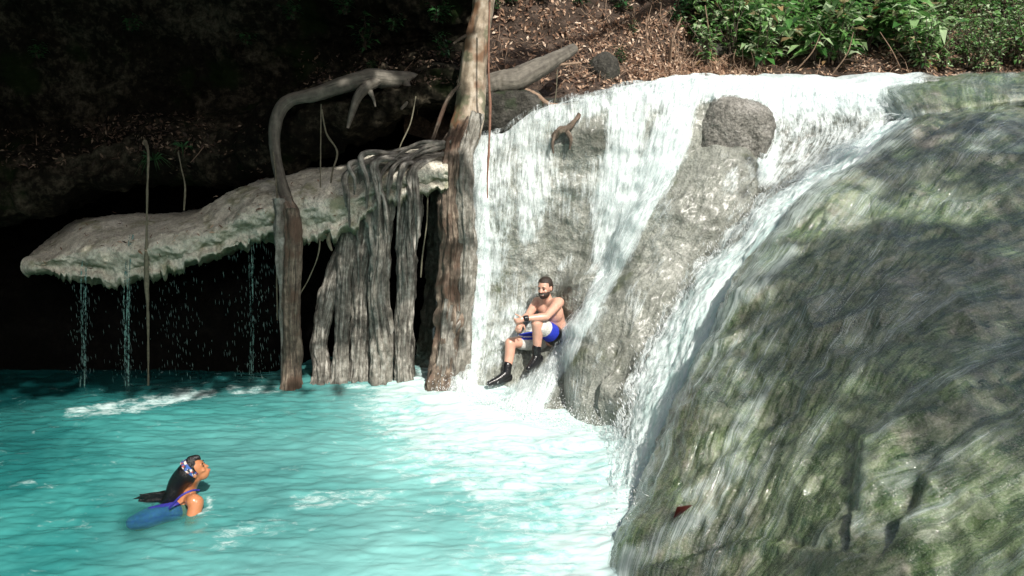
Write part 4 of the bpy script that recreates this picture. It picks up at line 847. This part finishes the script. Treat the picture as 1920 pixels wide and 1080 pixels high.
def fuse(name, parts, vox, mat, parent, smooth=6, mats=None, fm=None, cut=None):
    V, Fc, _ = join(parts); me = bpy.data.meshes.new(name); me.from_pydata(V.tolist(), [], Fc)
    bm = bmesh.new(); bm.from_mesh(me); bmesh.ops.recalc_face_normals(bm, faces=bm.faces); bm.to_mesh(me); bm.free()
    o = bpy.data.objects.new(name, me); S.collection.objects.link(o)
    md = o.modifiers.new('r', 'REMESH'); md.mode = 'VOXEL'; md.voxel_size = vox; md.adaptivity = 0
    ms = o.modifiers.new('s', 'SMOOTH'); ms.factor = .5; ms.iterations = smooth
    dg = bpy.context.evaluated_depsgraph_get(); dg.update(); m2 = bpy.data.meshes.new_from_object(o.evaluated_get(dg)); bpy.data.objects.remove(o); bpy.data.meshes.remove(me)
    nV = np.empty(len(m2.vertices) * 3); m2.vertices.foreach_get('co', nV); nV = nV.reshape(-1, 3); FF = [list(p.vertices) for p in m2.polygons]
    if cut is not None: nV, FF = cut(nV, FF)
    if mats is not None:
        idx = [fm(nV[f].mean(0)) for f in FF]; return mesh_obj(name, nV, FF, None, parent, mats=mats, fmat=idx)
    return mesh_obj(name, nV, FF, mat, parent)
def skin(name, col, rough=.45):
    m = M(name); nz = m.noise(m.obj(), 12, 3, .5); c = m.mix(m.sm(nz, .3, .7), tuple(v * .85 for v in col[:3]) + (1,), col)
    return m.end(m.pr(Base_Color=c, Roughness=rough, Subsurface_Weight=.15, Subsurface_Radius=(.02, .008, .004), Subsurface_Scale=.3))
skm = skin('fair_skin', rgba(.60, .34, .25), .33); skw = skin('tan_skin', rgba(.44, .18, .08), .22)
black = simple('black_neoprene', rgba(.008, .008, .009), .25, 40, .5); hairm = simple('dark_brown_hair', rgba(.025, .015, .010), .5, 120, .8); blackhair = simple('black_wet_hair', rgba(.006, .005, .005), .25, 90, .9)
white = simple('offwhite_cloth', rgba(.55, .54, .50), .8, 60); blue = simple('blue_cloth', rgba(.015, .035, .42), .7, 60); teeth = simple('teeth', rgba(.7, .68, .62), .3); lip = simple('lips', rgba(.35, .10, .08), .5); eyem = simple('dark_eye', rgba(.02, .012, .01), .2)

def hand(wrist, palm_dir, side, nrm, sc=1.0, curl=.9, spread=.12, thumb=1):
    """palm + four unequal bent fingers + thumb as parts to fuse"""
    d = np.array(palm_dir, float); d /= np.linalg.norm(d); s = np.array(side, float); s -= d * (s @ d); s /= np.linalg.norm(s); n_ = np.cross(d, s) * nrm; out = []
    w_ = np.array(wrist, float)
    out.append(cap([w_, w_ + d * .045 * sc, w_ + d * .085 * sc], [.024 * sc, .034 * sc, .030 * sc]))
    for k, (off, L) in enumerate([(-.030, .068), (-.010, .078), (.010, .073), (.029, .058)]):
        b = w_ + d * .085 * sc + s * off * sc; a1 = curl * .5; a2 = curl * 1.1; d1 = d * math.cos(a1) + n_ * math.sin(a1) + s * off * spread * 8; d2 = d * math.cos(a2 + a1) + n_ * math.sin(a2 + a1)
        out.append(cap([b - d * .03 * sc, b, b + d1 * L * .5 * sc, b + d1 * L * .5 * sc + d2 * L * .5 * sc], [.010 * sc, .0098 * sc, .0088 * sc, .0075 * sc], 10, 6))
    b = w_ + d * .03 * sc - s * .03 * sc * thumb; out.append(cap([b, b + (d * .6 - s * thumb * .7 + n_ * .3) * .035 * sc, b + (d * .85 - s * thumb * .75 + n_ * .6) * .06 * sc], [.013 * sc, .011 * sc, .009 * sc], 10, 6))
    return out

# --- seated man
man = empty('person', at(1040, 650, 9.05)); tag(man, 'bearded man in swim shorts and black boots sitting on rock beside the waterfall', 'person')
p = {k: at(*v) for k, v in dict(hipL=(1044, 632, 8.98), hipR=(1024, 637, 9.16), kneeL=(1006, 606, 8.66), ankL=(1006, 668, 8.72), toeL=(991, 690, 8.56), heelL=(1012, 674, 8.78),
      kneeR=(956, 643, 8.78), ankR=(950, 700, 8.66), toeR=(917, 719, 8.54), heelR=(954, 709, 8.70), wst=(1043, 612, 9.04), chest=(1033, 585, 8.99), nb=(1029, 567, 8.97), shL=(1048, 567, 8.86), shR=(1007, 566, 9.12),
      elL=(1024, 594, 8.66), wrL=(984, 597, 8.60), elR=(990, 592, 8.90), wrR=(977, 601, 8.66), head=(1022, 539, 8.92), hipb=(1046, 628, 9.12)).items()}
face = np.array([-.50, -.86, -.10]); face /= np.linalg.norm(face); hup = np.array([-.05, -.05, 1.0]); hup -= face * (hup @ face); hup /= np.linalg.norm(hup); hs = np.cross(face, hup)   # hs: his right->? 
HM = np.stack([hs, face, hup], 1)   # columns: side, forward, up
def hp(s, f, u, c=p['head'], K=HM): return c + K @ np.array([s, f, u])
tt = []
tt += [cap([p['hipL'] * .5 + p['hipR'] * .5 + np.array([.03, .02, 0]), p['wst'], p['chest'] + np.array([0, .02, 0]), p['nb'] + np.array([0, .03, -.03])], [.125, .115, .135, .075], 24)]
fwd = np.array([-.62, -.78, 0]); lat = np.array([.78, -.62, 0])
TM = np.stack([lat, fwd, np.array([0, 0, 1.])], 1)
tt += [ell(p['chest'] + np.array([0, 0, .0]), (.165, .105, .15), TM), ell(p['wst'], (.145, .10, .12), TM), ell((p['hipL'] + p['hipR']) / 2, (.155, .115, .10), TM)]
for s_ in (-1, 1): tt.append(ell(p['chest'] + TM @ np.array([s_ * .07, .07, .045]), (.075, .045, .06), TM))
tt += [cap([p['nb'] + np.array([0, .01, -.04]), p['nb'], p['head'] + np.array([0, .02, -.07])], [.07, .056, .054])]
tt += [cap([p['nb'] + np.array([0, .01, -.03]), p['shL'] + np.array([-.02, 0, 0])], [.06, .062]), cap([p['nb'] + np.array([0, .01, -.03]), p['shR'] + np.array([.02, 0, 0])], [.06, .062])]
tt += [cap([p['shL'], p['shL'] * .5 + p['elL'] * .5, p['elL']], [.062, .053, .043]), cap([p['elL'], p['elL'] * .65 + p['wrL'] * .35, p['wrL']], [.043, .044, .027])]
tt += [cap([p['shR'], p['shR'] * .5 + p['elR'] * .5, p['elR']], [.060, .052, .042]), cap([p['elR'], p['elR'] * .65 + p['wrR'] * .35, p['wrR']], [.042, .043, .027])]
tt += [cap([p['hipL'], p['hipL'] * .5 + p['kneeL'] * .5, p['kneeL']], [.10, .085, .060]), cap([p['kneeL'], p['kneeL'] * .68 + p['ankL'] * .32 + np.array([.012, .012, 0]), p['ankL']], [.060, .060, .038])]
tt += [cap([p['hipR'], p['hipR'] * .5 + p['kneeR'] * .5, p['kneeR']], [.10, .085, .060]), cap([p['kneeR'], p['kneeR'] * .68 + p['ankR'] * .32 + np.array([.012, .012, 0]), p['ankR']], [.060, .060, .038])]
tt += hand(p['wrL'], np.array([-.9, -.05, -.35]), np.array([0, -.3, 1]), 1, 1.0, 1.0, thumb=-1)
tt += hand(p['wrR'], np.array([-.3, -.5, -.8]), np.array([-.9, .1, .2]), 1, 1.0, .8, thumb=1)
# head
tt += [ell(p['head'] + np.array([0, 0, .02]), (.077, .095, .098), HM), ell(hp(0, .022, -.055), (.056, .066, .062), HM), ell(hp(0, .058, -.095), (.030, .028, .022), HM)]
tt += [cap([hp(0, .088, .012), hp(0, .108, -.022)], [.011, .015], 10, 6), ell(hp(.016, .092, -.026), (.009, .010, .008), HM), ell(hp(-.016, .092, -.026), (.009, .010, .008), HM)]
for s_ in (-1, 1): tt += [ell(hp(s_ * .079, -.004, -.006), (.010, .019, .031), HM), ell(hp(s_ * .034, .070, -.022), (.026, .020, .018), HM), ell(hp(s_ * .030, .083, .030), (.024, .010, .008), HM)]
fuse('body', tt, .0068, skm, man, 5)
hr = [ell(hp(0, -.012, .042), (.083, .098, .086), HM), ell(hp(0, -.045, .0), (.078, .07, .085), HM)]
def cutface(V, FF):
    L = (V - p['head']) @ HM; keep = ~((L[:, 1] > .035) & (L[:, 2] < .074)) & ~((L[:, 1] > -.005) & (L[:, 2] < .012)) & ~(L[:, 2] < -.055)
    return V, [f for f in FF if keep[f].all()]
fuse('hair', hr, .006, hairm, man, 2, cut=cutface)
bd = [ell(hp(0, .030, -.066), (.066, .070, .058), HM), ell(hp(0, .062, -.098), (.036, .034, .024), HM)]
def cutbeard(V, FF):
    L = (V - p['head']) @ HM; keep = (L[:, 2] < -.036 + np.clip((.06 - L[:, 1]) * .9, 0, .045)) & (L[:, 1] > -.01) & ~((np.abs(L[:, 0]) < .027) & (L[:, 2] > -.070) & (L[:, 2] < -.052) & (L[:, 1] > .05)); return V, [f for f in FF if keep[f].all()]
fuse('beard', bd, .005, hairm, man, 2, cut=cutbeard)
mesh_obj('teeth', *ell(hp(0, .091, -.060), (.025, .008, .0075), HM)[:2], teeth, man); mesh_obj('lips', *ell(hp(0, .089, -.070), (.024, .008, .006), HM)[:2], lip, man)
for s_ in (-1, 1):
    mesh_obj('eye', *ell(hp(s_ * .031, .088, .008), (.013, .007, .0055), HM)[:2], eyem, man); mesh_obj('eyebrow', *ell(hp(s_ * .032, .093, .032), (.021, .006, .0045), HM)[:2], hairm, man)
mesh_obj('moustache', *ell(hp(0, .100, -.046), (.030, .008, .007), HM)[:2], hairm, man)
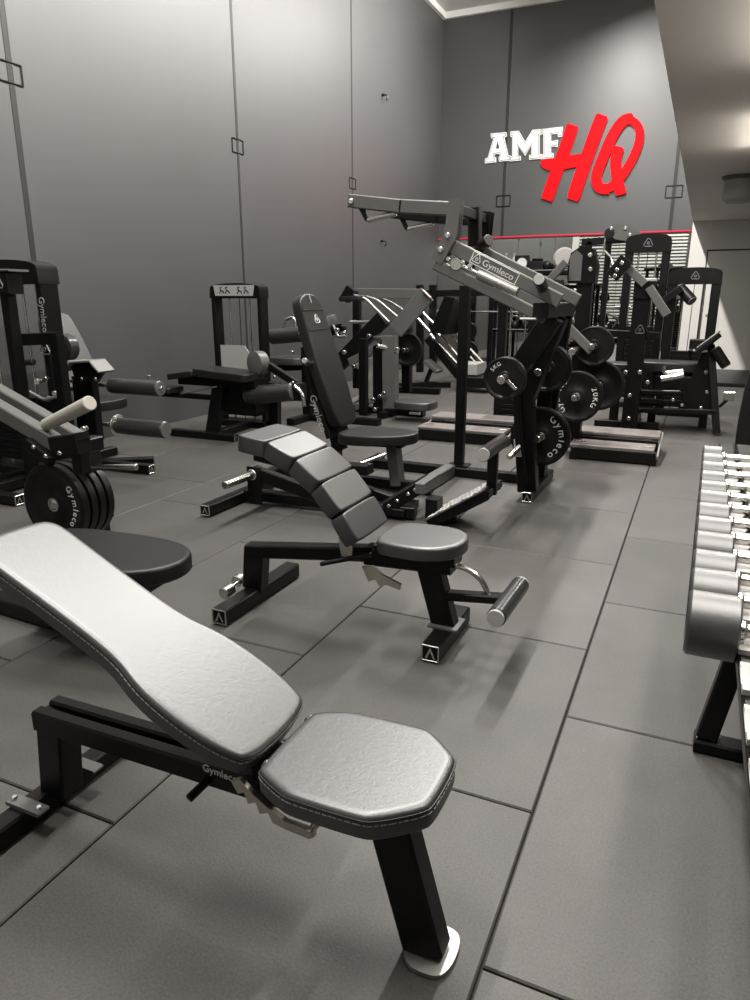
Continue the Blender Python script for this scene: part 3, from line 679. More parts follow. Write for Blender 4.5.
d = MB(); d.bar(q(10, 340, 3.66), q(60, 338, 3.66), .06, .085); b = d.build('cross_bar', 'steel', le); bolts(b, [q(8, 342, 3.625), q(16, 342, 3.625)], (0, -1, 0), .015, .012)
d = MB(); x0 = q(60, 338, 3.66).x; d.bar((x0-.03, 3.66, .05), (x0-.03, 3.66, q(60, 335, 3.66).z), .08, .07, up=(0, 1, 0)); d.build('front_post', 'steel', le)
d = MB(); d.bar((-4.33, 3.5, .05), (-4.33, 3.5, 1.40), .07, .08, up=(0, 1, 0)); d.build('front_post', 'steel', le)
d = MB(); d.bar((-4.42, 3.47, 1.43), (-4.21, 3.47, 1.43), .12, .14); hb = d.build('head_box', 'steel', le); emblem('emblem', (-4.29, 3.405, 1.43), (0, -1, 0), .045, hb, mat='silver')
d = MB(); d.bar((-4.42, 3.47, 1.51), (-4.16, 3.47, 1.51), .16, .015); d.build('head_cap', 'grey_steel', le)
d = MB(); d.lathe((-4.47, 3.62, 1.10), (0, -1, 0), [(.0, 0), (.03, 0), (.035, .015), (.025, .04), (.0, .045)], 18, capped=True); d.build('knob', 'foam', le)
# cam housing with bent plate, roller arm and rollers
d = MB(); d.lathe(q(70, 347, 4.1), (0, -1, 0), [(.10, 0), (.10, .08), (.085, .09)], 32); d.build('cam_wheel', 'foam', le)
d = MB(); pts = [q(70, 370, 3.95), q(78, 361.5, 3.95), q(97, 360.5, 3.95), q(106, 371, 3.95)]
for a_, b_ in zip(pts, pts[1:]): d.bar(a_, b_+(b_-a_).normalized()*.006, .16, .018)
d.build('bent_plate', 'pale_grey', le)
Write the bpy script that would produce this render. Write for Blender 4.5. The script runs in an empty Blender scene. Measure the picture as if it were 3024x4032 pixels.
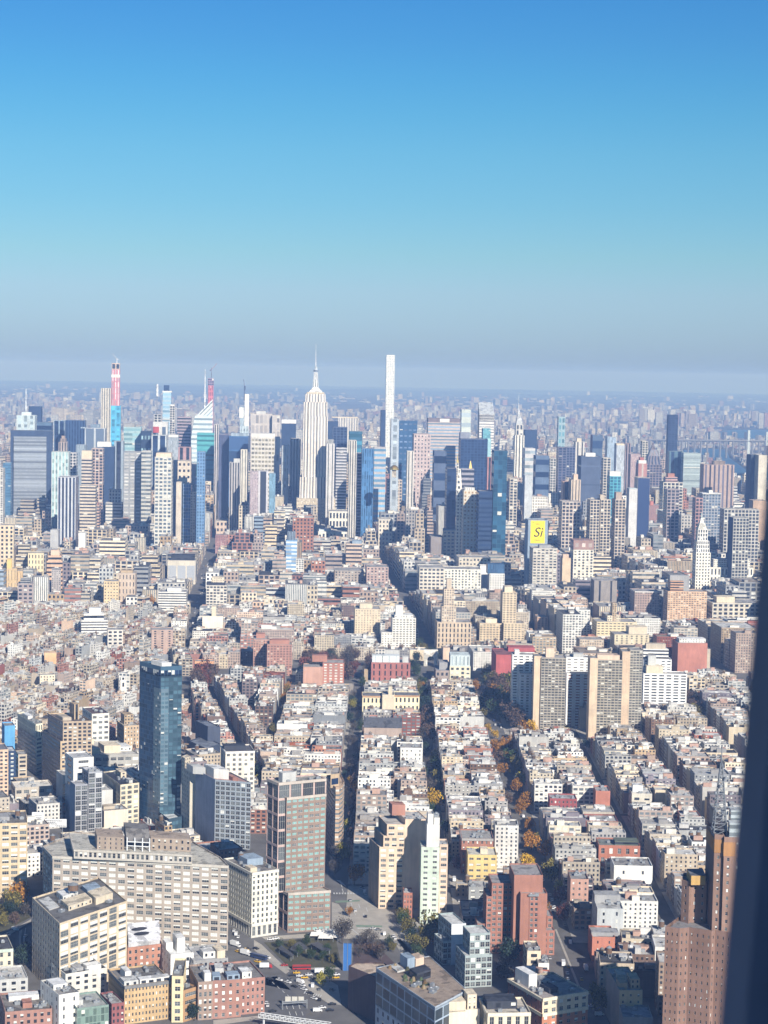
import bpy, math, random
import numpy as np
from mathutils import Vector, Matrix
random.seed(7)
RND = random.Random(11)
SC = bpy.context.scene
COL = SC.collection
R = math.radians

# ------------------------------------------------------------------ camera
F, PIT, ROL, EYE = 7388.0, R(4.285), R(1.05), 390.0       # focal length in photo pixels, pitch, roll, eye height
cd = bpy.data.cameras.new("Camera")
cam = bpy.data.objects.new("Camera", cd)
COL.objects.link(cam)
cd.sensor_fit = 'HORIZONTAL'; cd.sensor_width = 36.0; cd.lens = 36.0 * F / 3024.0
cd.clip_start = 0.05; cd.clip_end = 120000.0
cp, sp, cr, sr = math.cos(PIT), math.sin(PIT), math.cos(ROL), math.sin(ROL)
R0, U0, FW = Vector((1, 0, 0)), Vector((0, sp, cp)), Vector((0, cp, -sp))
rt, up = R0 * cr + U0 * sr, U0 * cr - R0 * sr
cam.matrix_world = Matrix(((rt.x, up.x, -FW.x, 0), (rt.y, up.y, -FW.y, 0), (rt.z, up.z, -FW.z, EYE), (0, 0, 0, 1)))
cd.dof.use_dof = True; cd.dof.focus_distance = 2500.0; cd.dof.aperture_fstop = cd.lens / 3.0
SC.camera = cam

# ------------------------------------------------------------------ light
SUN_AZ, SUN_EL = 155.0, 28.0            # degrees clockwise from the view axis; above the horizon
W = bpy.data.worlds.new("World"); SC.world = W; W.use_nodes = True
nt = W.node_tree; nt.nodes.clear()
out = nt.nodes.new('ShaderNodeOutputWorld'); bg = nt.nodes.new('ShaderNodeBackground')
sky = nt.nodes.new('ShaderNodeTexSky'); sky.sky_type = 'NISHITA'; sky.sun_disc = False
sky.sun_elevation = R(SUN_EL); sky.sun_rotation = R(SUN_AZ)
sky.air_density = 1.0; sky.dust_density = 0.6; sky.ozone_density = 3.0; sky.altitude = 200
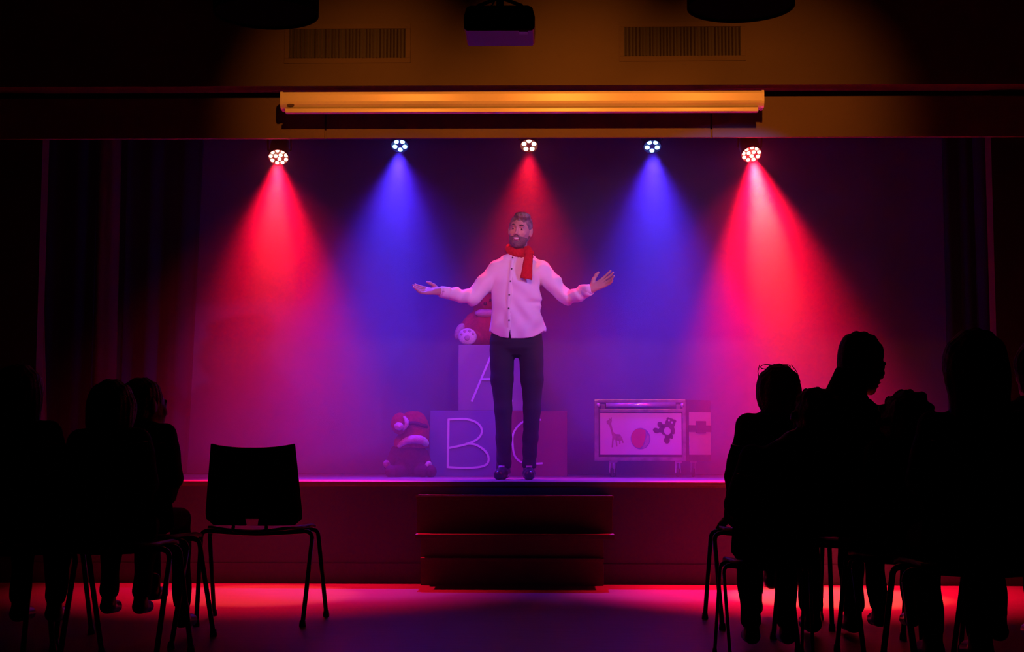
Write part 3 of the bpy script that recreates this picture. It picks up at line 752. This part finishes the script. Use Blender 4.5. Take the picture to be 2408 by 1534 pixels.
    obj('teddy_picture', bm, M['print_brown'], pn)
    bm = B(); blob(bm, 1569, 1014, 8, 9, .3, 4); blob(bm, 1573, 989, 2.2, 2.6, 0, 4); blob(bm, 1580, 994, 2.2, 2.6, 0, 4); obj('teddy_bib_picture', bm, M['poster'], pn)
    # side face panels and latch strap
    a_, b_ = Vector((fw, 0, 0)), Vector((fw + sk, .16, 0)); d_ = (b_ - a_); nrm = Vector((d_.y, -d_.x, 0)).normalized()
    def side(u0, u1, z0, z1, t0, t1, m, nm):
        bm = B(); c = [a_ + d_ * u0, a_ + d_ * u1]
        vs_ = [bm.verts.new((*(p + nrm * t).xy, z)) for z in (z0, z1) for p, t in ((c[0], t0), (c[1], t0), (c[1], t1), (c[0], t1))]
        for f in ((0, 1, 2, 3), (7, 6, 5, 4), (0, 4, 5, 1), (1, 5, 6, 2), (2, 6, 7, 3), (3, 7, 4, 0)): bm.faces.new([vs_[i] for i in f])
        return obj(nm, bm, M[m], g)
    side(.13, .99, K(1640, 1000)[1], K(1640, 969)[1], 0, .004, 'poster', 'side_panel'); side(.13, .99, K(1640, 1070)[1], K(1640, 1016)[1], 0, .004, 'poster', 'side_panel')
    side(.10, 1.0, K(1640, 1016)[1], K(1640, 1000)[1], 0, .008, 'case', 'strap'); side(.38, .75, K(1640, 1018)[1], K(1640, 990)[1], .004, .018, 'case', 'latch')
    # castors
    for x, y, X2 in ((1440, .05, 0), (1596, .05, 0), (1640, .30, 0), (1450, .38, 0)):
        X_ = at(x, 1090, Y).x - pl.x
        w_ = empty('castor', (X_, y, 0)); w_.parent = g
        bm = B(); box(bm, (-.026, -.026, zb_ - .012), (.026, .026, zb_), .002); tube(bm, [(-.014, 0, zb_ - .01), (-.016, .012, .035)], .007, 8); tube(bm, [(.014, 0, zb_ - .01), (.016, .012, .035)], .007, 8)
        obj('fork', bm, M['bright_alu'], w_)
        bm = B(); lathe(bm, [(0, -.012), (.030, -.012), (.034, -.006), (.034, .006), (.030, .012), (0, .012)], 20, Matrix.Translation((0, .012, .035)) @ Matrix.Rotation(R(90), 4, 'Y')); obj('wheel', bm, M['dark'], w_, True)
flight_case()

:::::

[EXERCISE]: Output exactly the lines above, from the one holding "Write part 3" through the end of the data, including the first and last.

[OUTPUT BELOW]:
Write part 3 of the bpy script that recreates this picture. It picks up at line 752. This part finishes the script. Use Blender 4.5. Take the picture to be 2408 by 1534 pixels.
    obj('teddy_picture', bm, M['print_brown'], pn)
    bm = B(); blob(bm, 1569, 1014, 8, 9, .3, 4); blob(bm, 1573, 989, 2.2, 2.6, 0, 4); blob(bm, 1580, 994, 2.2, 2.6, 0, 4); obj('teddy_bib_picture', bm, M['poster'], pn)
    # side face panels and latch strap
    a_, b_ = Vector((fw, 0, 0)), Vector((fw + sk, .16, 0)); d_ = (b_ - a_); nrm = Vector((d_.y, -d_.x, 0)).normalized()
    def side(u0, u1, z0, z1, t0, t1, m, nm):
        bm = B(); c = [a_ + d_ * u0, a_ + d_ * u1]
        vs_ = [bm.verts.new((*(p + nrm * t).xy, z)) for z in (z0, z1) for p, t in ((c[0], t0), (c[1], t0), (c[1], t1), (c[0], t1))]
        for f in ((0, 1, 2, 3), (7, 6, 5, 4), (0, 4, 5, 1), (1, 5, 6, 2), (2, 6, 7, 3), (3, 7, 4, 0)): bm.faces.new([vs_[i] for i in f])
        return obj(nm, bm, M[m], g)
    side(.13, .99, K(1640, 1000)[1], K(1640, 969)[1], 0, .004, 'poster', 'side_panel'); side(.13, .99, K(1640, 1070)[1], K(1640, 1016)[1], 0, .004, 'poster', 'side_panel')
    side(.10, 1.0, K(1640, 1016)[1], K(1640, 1000)[1], 0, .008, 'case', 'strap'); side(.38, .75, K(1640, 1018)[1], K(1640, 990)[1], .004, .018, 'case', 'latch')
    # castors
    for x, y, X2 in ((1440, .05, 0), (1596, .05, 0), (1640, .30, 0), (1450, .38, 0)):
        X_ = at(x, 1090, Y).x - pl.x
        w_ = empty('castor', (X_, y, 0)); w_.parent = g
        bm = B(); box(bm, (-.026, -.026, zb_ - .012), (.026, .026, zb_), .002); tube(bm, [(-.014, 0, zb_ - .01), (-.016, .012, .035)], .007, 8); tube(bm, [(.014, 0, zb_ - .01), (.016, .012, .035)], .007, 8)
        obj('fork', bm, M['bright_alu'], w_)
        bm = B(); lathe(bm, [(0, -.012), (.030, -.012), (.034, -.006), (.034, .006), (.030, .012), (0, .012)], 20, Matrix.Translation((0, .012, .035)) @ Matrix.Rotation(R(90), 4, 'Y')); obj('wheel', bm, M['dark'], w_, True)
flight_case()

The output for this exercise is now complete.